Giovedì 25 Aprile 2024

La via d’uscita è il ritorno al nucleare

Lorenzo

Castellani

A Portovesme, nel Sulcis, alcuni operai sono saliti in cima alla ciminiera dell’omonima raffineria di alluminio a seguito della comunicazione dell’azienda di mettere in cassa integrazione millecinqucento lavoratori. La diversificazione energetica ha un costo e i prezzi energetici si assestano su livelli ancora molto superiori rispetto a quelli di pochi anni fa. Questa situazione mette in difficoltà le aziende energivore che in Europa incontrano costi insostenibili. Dove è indispensabile interviene lo Stato ma nei casi meno eclatanti, come quello sardo, le crisi colpiscono duramente. D’altronde, il governo non può andare avanti a colpi di nazionalizzazioni. Si affaccia dunque uno scenario di deindustrializzazione anche a causa di una transizione ecologica voluta da Bruxelles a passo di marcia che rischia di essere molto costosa per aziende e lavoratori. Questo rischio fa il paio con la timidezza italiana nel trovare alternative sia ai fossili sia alle rinnovabili come dimostra l’assenza del governo, questa volta invitato da Macron, alla conferenza sul nucleare pulito tenutasi in Francia qualche giorno fa.
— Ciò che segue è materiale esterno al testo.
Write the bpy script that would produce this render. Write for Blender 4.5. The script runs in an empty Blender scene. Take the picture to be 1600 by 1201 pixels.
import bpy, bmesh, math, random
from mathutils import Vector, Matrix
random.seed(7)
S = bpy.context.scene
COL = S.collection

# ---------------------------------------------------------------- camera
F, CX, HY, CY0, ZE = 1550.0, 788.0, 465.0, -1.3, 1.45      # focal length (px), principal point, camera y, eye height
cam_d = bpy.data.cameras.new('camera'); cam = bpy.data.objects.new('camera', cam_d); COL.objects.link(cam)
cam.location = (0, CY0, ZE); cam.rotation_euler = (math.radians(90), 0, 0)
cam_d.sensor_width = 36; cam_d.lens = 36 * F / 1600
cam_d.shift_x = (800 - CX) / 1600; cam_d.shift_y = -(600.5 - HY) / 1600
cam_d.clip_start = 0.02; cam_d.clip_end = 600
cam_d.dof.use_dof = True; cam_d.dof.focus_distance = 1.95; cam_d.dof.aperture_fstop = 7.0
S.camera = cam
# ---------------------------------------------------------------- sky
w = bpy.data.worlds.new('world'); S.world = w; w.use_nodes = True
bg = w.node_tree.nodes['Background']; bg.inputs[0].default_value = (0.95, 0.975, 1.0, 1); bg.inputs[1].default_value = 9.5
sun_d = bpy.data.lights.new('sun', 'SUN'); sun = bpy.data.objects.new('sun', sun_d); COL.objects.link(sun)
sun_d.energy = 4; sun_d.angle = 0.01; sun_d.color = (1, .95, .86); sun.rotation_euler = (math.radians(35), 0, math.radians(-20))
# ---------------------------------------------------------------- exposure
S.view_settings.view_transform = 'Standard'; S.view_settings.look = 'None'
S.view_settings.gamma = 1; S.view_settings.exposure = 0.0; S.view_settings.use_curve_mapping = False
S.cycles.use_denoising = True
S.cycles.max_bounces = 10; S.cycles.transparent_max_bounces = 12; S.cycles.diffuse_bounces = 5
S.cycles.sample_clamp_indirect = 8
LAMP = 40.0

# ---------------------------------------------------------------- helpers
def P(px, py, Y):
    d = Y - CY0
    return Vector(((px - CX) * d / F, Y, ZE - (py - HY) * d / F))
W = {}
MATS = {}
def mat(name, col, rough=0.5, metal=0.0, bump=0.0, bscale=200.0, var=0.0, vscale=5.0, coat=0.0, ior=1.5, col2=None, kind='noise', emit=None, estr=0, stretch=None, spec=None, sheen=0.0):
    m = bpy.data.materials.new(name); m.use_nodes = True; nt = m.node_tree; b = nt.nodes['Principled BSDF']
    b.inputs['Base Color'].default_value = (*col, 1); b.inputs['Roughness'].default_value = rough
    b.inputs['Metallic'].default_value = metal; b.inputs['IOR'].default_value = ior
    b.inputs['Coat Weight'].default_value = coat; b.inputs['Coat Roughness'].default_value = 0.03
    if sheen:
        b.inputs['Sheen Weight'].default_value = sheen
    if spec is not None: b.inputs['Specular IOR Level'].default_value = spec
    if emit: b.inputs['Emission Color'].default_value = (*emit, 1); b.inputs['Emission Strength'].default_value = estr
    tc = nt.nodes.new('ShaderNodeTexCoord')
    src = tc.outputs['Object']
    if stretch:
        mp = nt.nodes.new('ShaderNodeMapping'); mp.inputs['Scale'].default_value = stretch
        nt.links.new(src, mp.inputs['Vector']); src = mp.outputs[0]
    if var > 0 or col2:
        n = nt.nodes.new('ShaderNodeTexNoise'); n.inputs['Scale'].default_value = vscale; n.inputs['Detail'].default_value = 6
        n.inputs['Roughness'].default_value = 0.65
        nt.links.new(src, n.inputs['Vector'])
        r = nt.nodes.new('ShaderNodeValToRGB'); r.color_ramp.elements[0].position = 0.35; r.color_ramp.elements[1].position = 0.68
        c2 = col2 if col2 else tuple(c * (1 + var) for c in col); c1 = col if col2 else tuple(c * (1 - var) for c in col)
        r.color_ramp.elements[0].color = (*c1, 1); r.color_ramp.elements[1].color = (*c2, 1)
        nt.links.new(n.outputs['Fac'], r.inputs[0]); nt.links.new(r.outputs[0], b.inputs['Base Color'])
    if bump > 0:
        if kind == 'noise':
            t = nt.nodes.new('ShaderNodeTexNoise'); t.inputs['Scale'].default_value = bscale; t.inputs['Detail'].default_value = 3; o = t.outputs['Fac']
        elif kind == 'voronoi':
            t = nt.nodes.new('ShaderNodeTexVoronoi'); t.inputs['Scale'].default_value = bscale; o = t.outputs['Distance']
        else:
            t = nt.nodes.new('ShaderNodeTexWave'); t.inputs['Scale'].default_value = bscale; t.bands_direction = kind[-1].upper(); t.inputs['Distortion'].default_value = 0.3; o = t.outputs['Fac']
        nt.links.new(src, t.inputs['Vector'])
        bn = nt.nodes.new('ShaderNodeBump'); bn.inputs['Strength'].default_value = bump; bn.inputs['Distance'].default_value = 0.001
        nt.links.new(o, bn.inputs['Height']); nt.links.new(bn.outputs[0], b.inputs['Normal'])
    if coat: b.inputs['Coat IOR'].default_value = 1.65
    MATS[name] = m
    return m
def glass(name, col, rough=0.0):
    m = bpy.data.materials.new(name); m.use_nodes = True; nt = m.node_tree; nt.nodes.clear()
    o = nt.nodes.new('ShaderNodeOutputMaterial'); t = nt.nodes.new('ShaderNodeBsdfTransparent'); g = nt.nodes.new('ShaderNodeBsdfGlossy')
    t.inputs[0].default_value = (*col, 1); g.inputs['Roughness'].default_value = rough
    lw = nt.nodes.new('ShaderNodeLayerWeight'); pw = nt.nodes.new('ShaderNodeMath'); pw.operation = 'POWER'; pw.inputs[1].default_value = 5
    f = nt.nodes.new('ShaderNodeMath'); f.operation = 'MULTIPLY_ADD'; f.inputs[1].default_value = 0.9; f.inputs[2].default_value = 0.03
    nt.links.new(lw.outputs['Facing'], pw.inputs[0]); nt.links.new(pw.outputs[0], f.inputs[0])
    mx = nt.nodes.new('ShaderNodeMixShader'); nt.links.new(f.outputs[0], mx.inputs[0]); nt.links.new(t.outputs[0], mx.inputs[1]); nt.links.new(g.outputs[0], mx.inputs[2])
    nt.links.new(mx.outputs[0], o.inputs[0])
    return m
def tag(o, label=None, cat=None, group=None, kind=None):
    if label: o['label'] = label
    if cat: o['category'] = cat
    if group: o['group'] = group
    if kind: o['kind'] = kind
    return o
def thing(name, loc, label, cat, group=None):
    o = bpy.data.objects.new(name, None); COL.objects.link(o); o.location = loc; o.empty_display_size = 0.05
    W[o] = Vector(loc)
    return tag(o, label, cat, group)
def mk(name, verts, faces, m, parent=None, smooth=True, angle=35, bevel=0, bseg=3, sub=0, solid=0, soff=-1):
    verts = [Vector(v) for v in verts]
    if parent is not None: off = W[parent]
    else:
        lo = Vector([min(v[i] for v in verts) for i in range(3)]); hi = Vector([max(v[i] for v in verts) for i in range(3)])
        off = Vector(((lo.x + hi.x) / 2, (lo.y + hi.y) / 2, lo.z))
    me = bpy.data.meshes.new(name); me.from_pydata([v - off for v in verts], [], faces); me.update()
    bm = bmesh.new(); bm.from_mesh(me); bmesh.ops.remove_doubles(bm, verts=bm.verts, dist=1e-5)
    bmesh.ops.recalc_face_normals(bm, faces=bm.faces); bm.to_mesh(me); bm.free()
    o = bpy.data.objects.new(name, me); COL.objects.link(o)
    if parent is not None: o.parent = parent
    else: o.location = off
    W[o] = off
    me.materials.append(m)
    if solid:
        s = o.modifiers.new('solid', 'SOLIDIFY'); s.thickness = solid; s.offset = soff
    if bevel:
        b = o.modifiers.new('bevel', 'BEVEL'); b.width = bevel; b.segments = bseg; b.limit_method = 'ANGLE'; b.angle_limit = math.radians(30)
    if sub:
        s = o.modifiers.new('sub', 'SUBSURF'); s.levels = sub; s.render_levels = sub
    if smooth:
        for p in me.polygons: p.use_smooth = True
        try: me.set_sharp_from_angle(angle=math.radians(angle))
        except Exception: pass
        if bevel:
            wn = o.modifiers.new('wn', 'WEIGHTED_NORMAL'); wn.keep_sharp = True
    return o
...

Il governo Meloni non si caratterizza di certo per l’ambientalismo militante perché allora non rilanciare un piano per il nucleare? È lo stesso eccesso di prudenza che si nota verso un’altra infrastruttura fondamentale in questo contesto, i rigassficatori, su cui l’esecutivo sembra camminare sulle uova. Eppure una strada ragionevole ci sarebbe: sui tavoli europei battersi per evitare certi eccessi ideologici in materia ambientale dannosi per l’interesse nazionale; aprire al nucleare di ultima generazione; procedere velocemente alla realizzazione dei rigassificatori. Quando si tratta di una materia delicata e fondamentale per l’Italia come la politica industriale servono priorità chiare, decisione ed equilibrio. Su questo punto il governo Meloni sembra ancora impacciato e titubante.